#### [WORK TO BE COMPLETED]
Repeat verbatim only the lines from the one with "Recreate this scene" through the one with "C = S.collection", both ends kept. Pictures stay out.

#### [DATA RECORDS]
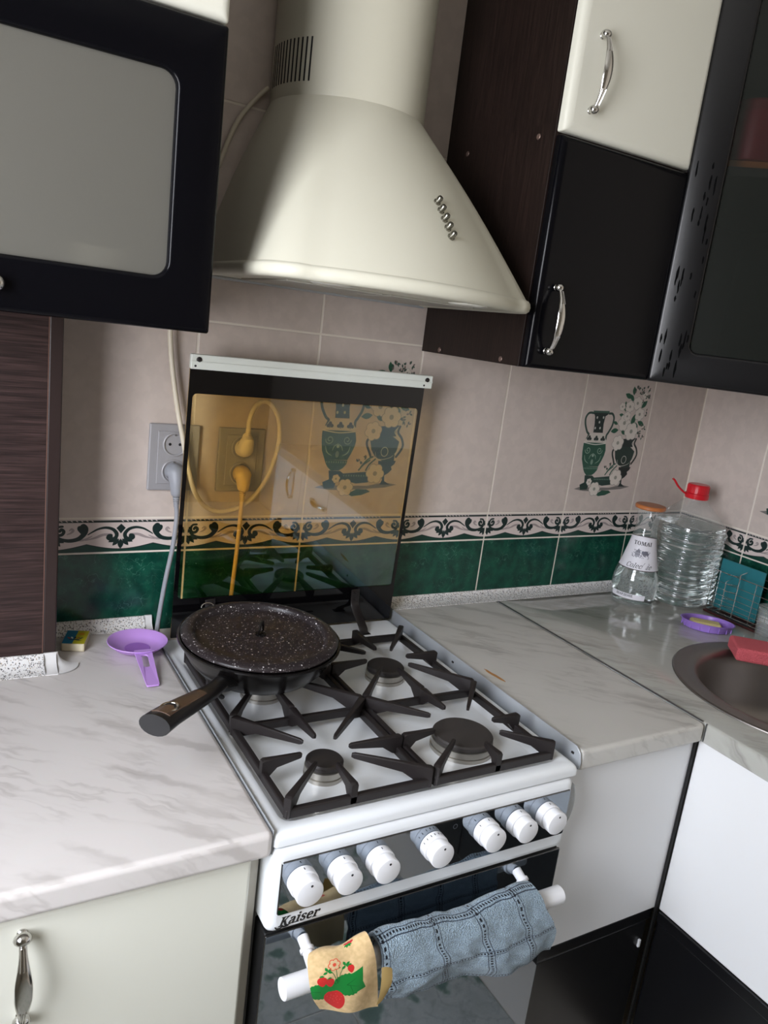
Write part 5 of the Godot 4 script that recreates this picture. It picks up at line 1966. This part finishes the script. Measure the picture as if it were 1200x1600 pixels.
	# tumbler at the end of the rack
	var g := thing("drinking_glass", "clear drinking glass at the end of the dish rack", "glass", Vector3(0.895, 0.8567, 0.428))
	var gb := MB.new()
	gb.lathe([Vector2(0.0001, 0.0), Vector2(0.028, 0.0), Vector2(0.031, 0.002), Vector2(0.036, 0.090), Vector2(0.0345, 0.0905), Vector2(0.0290, 0.008), Vector2(0.0001, 0.007)], 40, 40)
	part(g, "tumbler", gb, M.clear, false)


func smooth_profile(pts: Array, steps := 5) -> Array:
	var P := []
	for p in pts:
		P.append(Vector3(p.x, p.y, 0))
	var o := []
	for q in arc_path(P, steps):
		o.append(Vector2(q.x, q.y))
	return o


func build_bottles() -> void:
	M.clear = mt(Color(0.86, 0.90, 0.89, 0.10), 0.02, 0.0, 0.6)
	M.clear.transparency = BaseMaterial3D.TRANSPARENCY_ALPHA
	var water := mt(Color(0.97, 0.99, 0.985, 0.0), 0.0, 0.0, 0.5)
	water.refraction_enabled = true
	water.refraction_scale = 0.034
	water.transparency = BaseMaterial3D.TRANSPARENCY_ALPHA
	# carafe
	var at := Vector3(0.7580, 0.8568, 0.1160)
	var c := thing("carafe", "clear glass wine carafe with white label and orange brown stopper", "carafe", at)
	var prof := smooth_profile([Vector2(0.050, 0.0), Vector2(0.0545, 0.006), Vector2(0.0590, 0.030), Vector2(0.0600, 0.060), Vector2(0.0560, 0.086), Vector2(0.0480, 0.112), Vector2(0.0395, 0.145), Vector2(0.0320, 0.180), Vector2(0.0275, 0.210), Vector2(0.0278, 0.232), Vector2(0.0315, 0.252), Vector2(0.0335, 0.258)], 4)
	var shell := MB.new()
	var p2: Array = [Vector2(0.0001, 0.0035)]
	p2.append(Vector2(0.040, 0.003))
	p2.append_array(prof)
	shell.lathe(p2, 64, 50)
	part(c, "glass", shell, M.clear, false)
	var wt := MB.new()
	var wp := [Vector2(0.0001, 0.0055), Vector2(0.042, 0.0055)]
	for q in prof:
		if q.y > 0.008 and q.y < 0.112:
			wp.append(Vector2(q.x - 0.0028, q.y))
	wp.append(Vector2(wp[wp.size() - 1].x, 0.112))
	wp.append(Vector2(0.0001, 0.112))
	wt.lathe(wp, 64, 35)
	part(c, "drink", wt, water, false)
	var rad_at := func(y: float) -> float:
		for i in prof.size() - 1:
			if prof[i].y <= y and prof[i + 1].y >= y:
				return lerpf(prof[i].x, prof[i + 1].x, (y - prof[i].y) / maxf(prof[i + 1].y - prof[i].y, 1e-6))
		return prof[prof.size() - 1].x
	# label faces the camera side
	var fa := atan2(-0.8583 - at.x, 1.4655 - at.z)
	var lab := MB.new()
	var rows := []
	for i in 9:
		var y := lerpf(0.184, 0.101, i / 8.0)
		var row := PackedVector3Array()
		for j in 41:
			var a := lerpf(-1.42, 1.32, j / 40.0)
			var yo := y + 0.004 * cos(a * 1.2) * (1.0 if i == 0 else 0.0)
			var r: float = rad_at.call(yo) + 0.0006
			row.append(Vector3(sin(fa + a) * r, yo, cos(fa + a) * r))
		rows.append(row)
	lab.grid(rows, false, 60, 1.0, 1.0)
	part(c, "label", lab, mtex(label_image(), 0.55), false)
	var edge := MB.new()
	for y in [0.1015, 0.1850]:
		var path := []
		for j in 33:
			var a := lerpf(-1.42, 1.32, j / 32.0)
			var yo: float = y + (0.004 * cos(a * 1.2) if y > 0.15 else 0.0)
			var r: float = rad_at.call(yo) + 0.0007
			path.append(Vector3(sin(fa + a) * r, yo, cos(fa + a) * r))
		edge.tube(path, Vector2(0.0005, 0.0010), 6, true, Vector3.UP)
	part(c, "label_edge", edge, mt(g8(60, 40, 44), 0.5), false)
	var wrap := func(x0: float, y0: float, sc: float, shear: float) -> Callable:
		return func(p: Vector2, z: float) -> Vector3:
			var y := y0 + p.y * sc
			var r: float = rad_at.call(y) + 0.0006 + z * 0.0004
			var a := fa + (x0 + (p.x + p.y * shear) * sc) / r
			return Vector3(sin(a) * r, y, cos(a) * r)
	part(c, "lettering", letters("TOMAI", "Droid Serif", true, wrap.call(0.0, 0.1700, 0.0135, 0.0)), M.ink, false)
	part(c, "lettering", letters("Colecție", "Droid Serif", false, wrap.call(0.002, 0.1120, 0.0165, 0.45)), M.ink, false)
	var low := MB.new()
	rows = []
	for i in 3:
		var y := lerpf(0.0370, 0.0225, i / 2.0)
		var row := PackedVector3Array()
		for j in 29:
			var a := lerpf(-1.05, 0.55, j / 28.0)
			var r: float = rad_at.call(y) + 0.0006
			row.append(Vector3(sin(fa + a) * r, y, cos(fa + a) * r))
		rows.append(row)
	low.grid(rows, false, 60, 1.0, 1.0)
	part(c, "lower_label", low, mt(g8(226, 224, 230), 0.55), false)
	part(c, "lettering", letters("ШАРДОНЕ", "Droid Serif", true, wrap.call(-0.022, 0.0315, 0.0085, 0.0)), M.ink, false)
	var sto := MB.new()
	sto.lathe([Vector2(0.0001, 0.2584), Vector2(0.0370, 0.2586), Vector2(0.0392, 0.2610), Vector2(0.0392, 0.2660), Vector2(0.0370, 0.2690), Vector2(0.0001, 0.2700)], 40)
	part(c, "stopper", sto, mt(g8(186, 112, 62), 0.34), false)
	# big water bottle
	at = Vector3(0.9160, 0.8568, 0.1270)
	var j := thing("water_bottle", "large ribbed clear plastic water bottle with red cap, standing in the corner", "water bottle", at)
	var ring := func(y: float, r: float, sq: float) -> PackedVector3Array:
		var o := PackedVector3Array()
		for k in 72:
			var a := TAU * k / 72.0
			var e := 1.0 / pow(pow(absf(cos(a)), sq) + pow(absf(sin(a)), sq), 1.0 / sq)
			o.append(Vector3(sin(a) * r * e, y, cos(a) * r * e))
		return o
	var jr := func(y: float) -> Vector2:
		# radius and squareness at a height
		if y < 0.012:
			return Vector2(lerpf(0.072, 0.085, y / 0.012), 2.6)
		if y < 0.200:
			return Vector2(0.0880 - 0.0034 * pow(absf(sin(y * PI / 0.0172)), 6.0) - 0.004 * smoothstep(0.17, 0.20, y) * 0.0, 2.8)
		var f := clampf((y - 0.200) / 0.090, 0, 1)
		var facet := 0.0016 * sin(y * 260.0) * (1.0 - f)
		return Vector2(lerpf(0.0885, 0.024, f * f * (1.6 - 0.6 * f)) + facet, lerpf(2.8, 2.0, f))
	var body := MB.new()
	rows = []
	for i in 131:
		var y := 0.0008 + 0.296 * i / 130.0
		var q: Vector2 = jr.call(y)
		rows.append(ring.call(y, q.x, q.y))
	body.grid(rows, true, 60)
	body.cap(rows[0], Vector3.DOWN)
	part(j, "shell", body, M.clear, false)
	var jw := MB.new()
	rows = []
	for i in 111:
		var y := 0.0040 + 0.218 * i / 110.0
		var q: Vector2 = jr.call(y)
		rows.append(ring.call(y, q.x - 0.0016, q.y))
	jw.grid(rows, true, 60)
	jw.cap(rows[0], Vector3.DOWN)
	jw.cap(rows[rows.size() - 1], Vector3.UP)
	part(j, "water", jw, water, false)
	var cp := MB.new()
	cp.lathe([Vector2(0.0245, 0.2900), Vector2(0.0300, 0.2900), Vector2(0.0310, 0.2930), Vector2(0.0310, 0.3030), Vector2(0.0285, 0.3045), Vector2(0.0282, 0.3260), Vector2(0.0262, 0.3285), Vector2(0.0001, 0.3288)], 44, 40)
	for k in 36:
		cp.xf = Transform3D(Basis(Vector3.UP, TAU * k / 36.0), Vector3.ZERO)
		cp.box(Vector3(0, 0.3155, 0.0283), Vector3(0.0018, 0.018, 0.0012), 0.0004)
	cp.xf = Transform3D.IDENTITY
	part(j, "cap", cp, M.red, false)
	var stp := MB.new()
	stp.tube(arc_path([Vector3(-0.0240, 0.2970, -0.0130), Vector3(-0.0360, 0.3050, -0.0200), Vector3(-0.0480, 0.3160, -0.0270), Vector3(-0.0590, 0.3310, -0.0330), Vector3(-0.0640, 0.3350, -0.0360)], 5), Vector2(0.0052, 0.0026), 10, true, Vector3.UP)
	part(j, "carry_strap", stp, M.red, false)


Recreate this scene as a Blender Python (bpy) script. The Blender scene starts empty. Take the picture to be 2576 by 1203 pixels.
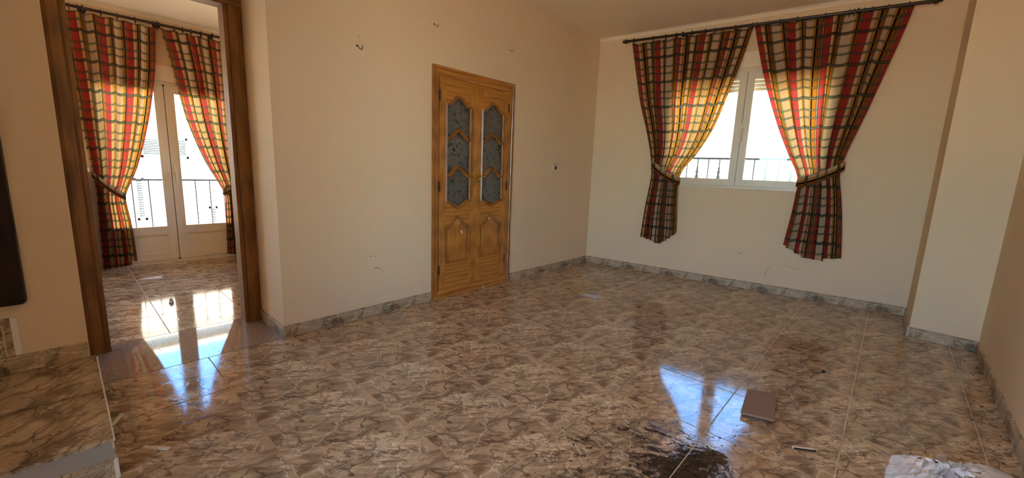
import bpy, bmesh, math, random
from mathutils import Vector, Matrix
random.seed(7)
PI = math.pi
S = bpy.context.scene
C = S.collection

# ------------------------------------------------------------------ camera, world, sun, exposure
R2 = Vector((0, 0, 0)); AW = 0.1262
def cam_axes(yaw, pitch, roll):
    y, p, r = [math.radians(a) for a in (yaw, pitch, roll)]
    f = Vector((-math.sin(y)*math.cos(p), math.cos(y)*math.cos(p), math.sin(p)))
    rt = Vector((math.cos(y), math.sin(y), 0)); up = rt.cross(f)
    return rt*math.cos(r)+up*math.sin(r), -rt*math.sin(r)+up*math.cos(r), f
rt, up, fw = cam_axes(42.2733, -9.6319, 2.0957)
cd = bpy.data.cameras.new('camera'); cam = bpy.data.objects.new('camera', cd); C.objects.link(cam)
cd.sensor_fit = 'HORIZONTAL'; cd.sensor_width = 36; cd.lens = 14.5318; cd.clip_start = 0.02
cam.matrix_world = Matrix(((rt.x, up.x, -fw.x, 3.04933), (rt.y, up.y, -fw.y, -4.91004), (rt.z, up.z, -fw.z, 1.2423), (0, 0, 0, 1)))
S.camera = cam

w = bpy.data.worlds.new('sky'); S.world = w; w.use_nodes = True
wn = w.node_tree.nodes; wl = w.node_tree.links
sky = wn.new('ShaderNodeTexSky'); sky.sky_type = 'NISHITA'; sky.sun_disc = False
sky.sun_elevation = math.radians(52); sky.air_density = 1.0; sky.dust_density = 0.6; sky.ozone_density = 1.6
SUN_TRAVEL = Vector((-0.55, 0.42, -0.80)).normalized()
sky.sun_rotation = math.atan2(-SUN_TRAVEL.x, -SUN_TRAVEL.y)
wn['Background'].inputs['Strength'].default_value = 0.17
tint = wn.new('ShaderNodeMix'); tint.data_type = 'RGBA'; tint.blend_type = 'MULTIPLY'; tint.inputs[0].default_value = 1.0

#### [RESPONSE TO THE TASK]
Recreate this scene as a Blender Python (bpy) script. The Blender scene starts empty. Take the picture to be 2576 by 1203 pixels.
import bpy, bmesh, math, random
from mathutils import Vector, Matrix
random.seed(7)
PI = math.pi
S = bpy.context.scene
C = S.collection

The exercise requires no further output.